By Stefan J. Bos, Chief International Correspondent Worthy News

NICOSIA/EASTON (Worthy News) – “Isolated Christians in the Middle East,” including many struggling to survive, use their smartphones to connect with other believers through the “region’s first-ever faith-based video-on-demand service,” a Christian broadcaster says.

SAT-7 PLUS, comparable to the Netflix video streaming service, provides day and night faith-based programs in Arabic, Farsi, and Turkish across the Middle East and North Africa.

A year after launching, it “has become a spiritual lifeline for those who must live out their faith in secret in a region that’s only 3 percent, Christian,” said Christian broadcaster SAT-7.

The free video-on-demand service — described as “virtually uncensorable” — penetrates even remote mountain areas and deserts, it claimed in a statement seen by Worthy News.

“Meeting and worshipping with other believers is a matter of life and death for Christians in some parts of the Middle East and North Africa,” said Shady (pronounced Sha-dee) Francis, Arabic digital director for media ministry SAT-7.

The channel gives those facing persecution in, for instance, Iran and Afghanistan the “previously unimaginable opportunity” to “join other believers worshipping in their language in real-time,” SAT-7 said.

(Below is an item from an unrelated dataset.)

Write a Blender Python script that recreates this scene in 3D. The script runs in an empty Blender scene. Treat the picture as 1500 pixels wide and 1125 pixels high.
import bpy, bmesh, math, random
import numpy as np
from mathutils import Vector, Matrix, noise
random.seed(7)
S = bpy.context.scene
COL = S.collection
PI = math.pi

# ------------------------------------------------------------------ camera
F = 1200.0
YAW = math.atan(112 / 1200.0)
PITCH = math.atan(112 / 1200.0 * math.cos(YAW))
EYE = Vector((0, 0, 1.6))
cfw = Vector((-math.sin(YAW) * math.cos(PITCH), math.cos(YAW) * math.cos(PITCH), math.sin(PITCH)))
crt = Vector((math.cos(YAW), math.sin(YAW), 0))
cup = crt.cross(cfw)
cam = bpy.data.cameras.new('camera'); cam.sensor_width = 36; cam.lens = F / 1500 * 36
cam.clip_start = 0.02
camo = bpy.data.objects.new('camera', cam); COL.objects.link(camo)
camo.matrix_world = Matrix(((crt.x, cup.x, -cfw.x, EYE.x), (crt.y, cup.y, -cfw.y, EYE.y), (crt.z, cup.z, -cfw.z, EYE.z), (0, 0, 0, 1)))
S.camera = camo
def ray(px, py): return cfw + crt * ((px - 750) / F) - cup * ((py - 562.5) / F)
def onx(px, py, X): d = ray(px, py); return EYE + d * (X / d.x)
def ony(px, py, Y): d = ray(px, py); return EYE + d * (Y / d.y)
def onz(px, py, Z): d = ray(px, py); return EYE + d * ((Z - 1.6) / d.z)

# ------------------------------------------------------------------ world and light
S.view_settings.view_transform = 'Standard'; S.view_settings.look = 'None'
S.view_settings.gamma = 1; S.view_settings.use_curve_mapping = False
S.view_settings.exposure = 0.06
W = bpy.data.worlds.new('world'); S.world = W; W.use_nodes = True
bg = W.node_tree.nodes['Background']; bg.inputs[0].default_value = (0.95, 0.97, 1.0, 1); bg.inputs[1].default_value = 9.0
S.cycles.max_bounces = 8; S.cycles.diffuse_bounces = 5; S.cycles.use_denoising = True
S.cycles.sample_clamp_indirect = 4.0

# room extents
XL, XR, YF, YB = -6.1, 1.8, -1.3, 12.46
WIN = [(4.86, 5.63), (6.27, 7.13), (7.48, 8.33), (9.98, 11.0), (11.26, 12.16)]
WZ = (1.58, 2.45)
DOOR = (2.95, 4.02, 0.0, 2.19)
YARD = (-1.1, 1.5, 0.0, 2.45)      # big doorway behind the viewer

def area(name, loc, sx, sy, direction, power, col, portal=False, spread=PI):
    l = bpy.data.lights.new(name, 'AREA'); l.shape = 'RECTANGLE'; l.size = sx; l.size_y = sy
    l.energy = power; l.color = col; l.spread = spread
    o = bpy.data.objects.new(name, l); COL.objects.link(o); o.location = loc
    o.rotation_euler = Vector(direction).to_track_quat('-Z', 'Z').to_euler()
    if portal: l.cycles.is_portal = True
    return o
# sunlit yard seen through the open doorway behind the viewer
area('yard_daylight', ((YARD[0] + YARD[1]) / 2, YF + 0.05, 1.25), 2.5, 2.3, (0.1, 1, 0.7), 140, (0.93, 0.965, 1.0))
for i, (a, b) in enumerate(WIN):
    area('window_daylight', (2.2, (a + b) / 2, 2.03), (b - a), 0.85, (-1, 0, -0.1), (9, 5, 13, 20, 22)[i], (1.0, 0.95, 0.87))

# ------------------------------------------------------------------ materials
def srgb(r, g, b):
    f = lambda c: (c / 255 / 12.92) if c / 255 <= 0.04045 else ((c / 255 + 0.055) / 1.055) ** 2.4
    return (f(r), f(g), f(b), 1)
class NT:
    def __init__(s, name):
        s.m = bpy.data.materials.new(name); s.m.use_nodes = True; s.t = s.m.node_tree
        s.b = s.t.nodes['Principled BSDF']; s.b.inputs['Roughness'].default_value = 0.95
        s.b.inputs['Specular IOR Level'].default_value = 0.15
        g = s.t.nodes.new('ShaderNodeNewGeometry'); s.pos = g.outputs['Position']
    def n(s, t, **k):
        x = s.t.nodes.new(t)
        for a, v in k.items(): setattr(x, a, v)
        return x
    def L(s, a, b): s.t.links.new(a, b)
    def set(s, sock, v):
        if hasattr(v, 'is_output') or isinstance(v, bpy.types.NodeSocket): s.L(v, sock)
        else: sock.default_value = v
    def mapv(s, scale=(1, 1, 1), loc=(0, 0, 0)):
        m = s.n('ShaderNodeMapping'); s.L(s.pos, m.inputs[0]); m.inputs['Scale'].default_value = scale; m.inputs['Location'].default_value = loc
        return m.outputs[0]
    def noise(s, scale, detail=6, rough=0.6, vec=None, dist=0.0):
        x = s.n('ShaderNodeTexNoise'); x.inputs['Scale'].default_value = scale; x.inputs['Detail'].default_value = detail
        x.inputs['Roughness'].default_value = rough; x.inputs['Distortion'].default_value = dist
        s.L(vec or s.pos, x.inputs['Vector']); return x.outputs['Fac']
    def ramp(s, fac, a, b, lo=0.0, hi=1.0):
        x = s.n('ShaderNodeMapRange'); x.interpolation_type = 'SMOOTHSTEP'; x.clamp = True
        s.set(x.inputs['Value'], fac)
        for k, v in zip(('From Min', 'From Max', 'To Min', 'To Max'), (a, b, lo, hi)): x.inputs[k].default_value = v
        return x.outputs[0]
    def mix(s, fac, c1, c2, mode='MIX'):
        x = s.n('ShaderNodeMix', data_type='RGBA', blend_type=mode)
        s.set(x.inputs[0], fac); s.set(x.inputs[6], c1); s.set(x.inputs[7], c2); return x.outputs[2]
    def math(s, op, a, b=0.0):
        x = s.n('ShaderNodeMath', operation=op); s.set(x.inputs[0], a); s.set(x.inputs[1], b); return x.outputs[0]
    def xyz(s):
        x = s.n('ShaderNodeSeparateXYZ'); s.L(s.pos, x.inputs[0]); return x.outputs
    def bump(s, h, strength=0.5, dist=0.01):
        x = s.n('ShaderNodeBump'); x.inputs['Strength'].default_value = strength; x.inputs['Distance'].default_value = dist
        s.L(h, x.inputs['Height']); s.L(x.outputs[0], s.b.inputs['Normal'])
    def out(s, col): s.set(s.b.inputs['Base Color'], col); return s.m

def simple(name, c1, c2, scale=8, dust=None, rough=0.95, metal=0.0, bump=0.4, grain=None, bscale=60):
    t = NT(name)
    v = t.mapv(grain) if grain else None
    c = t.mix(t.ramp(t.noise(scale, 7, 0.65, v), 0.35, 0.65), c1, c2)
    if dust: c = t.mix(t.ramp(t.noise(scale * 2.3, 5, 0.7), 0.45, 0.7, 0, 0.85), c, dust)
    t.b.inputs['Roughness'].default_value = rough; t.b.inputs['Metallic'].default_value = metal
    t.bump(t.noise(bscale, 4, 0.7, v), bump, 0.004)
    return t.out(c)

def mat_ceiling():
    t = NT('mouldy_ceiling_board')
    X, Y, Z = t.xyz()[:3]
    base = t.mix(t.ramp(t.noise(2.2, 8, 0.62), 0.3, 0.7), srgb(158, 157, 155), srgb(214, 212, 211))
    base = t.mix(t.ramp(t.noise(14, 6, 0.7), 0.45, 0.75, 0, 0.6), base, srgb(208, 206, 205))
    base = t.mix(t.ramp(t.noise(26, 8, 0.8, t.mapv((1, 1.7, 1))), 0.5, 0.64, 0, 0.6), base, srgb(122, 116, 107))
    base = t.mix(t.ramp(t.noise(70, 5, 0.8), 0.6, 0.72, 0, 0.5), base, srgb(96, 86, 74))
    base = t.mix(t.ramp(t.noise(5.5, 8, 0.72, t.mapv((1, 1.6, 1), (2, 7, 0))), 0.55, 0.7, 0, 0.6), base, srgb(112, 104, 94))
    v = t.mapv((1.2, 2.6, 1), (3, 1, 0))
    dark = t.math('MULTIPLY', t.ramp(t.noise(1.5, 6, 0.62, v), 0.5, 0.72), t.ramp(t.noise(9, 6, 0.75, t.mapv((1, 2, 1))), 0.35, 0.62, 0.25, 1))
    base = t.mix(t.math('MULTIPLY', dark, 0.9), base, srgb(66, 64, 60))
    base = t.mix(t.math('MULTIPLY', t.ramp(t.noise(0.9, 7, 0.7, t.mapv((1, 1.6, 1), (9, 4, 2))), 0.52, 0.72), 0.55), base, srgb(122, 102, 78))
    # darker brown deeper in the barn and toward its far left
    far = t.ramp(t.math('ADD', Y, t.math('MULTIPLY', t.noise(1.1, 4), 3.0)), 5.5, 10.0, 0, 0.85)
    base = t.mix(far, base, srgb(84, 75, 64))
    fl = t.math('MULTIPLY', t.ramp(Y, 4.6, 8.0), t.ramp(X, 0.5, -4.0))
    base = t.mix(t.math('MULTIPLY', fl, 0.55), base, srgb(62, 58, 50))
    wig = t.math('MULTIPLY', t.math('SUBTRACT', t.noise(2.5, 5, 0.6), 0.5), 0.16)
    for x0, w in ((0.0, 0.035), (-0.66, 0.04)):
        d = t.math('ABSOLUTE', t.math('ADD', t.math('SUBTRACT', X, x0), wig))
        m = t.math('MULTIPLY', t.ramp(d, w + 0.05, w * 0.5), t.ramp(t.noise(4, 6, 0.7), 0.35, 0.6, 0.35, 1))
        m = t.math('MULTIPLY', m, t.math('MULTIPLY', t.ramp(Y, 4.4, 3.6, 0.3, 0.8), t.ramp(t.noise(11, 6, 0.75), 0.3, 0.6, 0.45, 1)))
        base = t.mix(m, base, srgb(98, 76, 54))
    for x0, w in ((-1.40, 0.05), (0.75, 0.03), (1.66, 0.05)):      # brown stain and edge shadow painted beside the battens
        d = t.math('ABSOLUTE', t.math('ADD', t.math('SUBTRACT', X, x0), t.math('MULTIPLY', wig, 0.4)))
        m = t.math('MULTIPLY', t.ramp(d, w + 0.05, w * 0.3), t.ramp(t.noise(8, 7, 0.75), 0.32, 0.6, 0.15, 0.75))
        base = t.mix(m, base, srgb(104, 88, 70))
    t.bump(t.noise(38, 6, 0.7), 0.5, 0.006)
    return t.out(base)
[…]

The use of digital and social media is surging in the region, including in Iraq and Syria, “, especially among young people searching for hope and purpose amid war and collapsing economies,” it added.

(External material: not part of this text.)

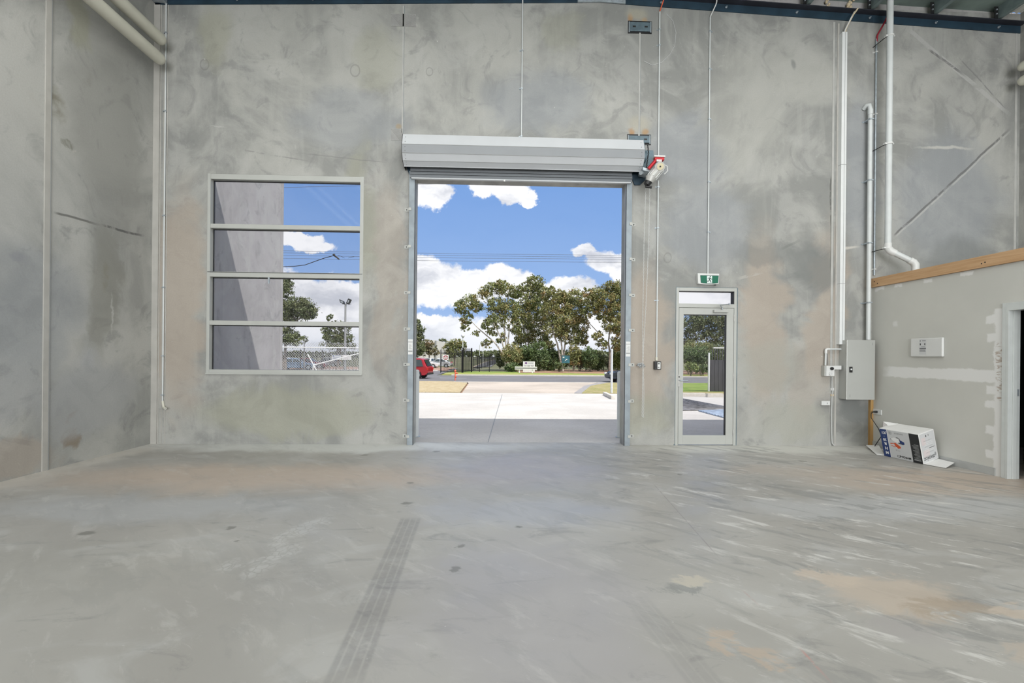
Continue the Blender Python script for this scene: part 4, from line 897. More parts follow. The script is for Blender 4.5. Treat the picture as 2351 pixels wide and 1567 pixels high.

“We all know that young people are spending more and more time on screens, consuming content that’s often harmful and pushes them further away from God,” said Francis. “The upside is that we’re meeting young people right where they are on social media and video streaming. Every day, the Gospel is changing lives,” he stressed.

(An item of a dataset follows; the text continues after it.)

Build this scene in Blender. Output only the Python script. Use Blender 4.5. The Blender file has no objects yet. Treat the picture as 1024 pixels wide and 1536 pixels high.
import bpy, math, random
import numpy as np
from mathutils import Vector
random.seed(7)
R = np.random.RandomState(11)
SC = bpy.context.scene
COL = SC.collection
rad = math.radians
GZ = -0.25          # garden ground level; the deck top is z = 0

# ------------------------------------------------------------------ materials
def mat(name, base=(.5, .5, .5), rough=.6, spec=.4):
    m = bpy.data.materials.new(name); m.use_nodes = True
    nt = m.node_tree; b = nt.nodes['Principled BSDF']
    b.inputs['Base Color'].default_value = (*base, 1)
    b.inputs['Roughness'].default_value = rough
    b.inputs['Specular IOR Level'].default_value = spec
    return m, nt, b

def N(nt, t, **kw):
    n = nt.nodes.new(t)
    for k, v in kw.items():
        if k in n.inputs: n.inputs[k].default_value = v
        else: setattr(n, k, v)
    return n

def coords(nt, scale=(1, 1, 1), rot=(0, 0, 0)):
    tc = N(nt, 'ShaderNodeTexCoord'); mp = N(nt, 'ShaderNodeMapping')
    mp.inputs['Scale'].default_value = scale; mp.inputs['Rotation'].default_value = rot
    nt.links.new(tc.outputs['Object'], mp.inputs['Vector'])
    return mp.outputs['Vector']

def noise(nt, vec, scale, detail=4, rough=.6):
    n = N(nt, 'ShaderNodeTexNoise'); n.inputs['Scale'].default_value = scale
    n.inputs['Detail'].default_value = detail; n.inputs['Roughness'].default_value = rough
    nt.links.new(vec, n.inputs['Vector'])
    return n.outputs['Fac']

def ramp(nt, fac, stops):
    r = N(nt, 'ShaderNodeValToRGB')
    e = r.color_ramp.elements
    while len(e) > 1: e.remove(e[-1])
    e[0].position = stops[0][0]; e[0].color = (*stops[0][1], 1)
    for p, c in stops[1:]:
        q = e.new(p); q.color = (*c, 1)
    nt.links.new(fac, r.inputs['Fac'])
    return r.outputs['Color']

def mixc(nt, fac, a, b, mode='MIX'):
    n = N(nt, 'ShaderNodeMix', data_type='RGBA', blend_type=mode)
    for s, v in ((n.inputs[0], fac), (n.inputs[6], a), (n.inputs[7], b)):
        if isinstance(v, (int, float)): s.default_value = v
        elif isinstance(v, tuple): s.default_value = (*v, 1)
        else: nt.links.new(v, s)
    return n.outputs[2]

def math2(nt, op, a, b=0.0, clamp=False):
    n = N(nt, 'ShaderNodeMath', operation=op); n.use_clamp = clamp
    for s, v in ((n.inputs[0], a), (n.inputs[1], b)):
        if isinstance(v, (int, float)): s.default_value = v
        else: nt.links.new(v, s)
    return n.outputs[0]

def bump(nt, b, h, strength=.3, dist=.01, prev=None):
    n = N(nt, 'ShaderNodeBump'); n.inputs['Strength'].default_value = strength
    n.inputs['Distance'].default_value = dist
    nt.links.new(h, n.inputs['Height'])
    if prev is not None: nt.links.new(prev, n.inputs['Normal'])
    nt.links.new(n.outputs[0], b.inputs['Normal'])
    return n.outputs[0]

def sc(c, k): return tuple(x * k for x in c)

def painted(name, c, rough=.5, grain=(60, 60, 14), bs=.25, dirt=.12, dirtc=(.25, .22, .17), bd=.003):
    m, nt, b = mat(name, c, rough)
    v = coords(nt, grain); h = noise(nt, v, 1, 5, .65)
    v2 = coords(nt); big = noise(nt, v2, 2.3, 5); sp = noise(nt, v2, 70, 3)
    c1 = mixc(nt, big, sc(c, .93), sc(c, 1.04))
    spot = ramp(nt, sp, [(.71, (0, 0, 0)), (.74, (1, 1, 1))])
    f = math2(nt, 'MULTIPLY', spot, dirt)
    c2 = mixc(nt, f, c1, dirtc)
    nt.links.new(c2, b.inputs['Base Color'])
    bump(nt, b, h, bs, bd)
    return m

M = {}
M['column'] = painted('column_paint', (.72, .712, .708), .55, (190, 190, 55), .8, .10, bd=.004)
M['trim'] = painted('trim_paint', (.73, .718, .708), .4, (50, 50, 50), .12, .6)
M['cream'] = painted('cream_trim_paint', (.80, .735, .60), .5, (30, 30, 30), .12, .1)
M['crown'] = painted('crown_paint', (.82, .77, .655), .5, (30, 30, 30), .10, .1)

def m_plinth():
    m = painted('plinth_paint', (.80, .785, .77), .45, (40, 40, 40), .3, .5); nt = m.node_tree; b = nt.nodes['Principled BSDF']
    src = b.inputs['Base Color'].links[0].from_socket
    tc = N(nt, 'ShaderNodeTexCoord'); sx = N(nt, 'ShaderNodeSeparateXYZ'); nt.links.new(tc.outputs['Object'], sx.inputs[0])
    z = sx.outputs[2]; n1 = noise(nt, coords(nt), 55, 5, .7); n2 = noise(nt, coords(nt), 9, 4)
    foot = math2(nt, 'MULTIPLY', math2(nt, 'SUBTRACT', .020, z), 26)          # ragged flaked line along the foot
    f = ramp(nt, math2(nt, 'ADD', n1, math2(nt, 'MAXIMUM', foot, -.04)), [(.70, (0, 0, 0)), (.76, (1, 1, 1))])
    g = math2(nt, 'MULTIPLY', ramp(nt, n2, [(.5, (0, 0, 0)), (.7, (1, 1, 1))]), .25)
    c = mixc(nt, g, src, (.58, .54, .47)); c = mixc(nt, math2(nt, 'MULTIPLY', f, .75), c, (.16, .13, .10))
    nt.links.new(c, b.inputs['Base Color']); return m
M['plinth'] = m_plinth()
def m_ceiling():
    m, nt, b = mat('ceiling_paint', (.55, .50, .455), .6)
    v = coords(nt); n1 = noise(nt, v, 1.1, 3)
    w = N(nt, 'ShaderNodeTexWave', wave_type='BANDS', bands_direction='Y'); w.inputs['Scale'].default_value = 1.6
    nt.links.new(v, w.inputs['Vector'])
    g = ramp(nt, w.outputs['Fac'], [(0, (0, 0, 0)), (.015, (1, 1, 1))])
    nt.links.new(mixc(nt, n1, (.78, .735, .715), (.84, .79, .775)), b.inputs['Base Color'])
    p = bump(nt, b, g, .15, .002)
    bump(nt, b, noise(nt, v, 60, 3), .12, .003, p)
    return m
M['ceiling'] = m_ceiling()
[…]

More than two-thirds of people in the region use their phones to stream and watch video content, according to SAT-7’s technology director Antoine Karam in the Middle East.

“Amid all their struggles, they’re ready to see God’s love made visible,” he said.

Popular social media platforms such as Facebook — used every day by 90 percent of young people in the Middle East and North Africa — link to the Christian channel’s live streams.

Via messaging apps, viewers “can chat with online counselors who speak their language, understand their struggles, and respond to their questions about faith,” the broadcaster said.


“Many viewers don’t come from Christian backgrounds” in the heavily Muslim region, but “they’re eager to see and know more,” said Francis. “Because they’re raised with the idea that Christianity is a Western religion, they’re often surprised to learn that the Christian faith began here in the Middle East.”

The broadcaster quoted a viewer as saying: “I can’t describe it, but my whole being was filled with the presence and peace of the Holy Spirit.” Another viewer reportedly described the show’s hosts as “children of the Light.”

Launched in 1996, SAT-7 (www.sat7usa.org) has its international headquarters in Cyprus, broadcasting Christian and educational satellite television and online programs to people in the Middle East and North Africa.

It says its mission is to make the “Gospel available to everyone, and support the church in its life, work and witness for Jesus Christ.”

SAT-7 “broadcasts 24/7 in Arabic, Farsi (Persian), Dari, and Turkish, using multiple satellite channels, social media, and online services.”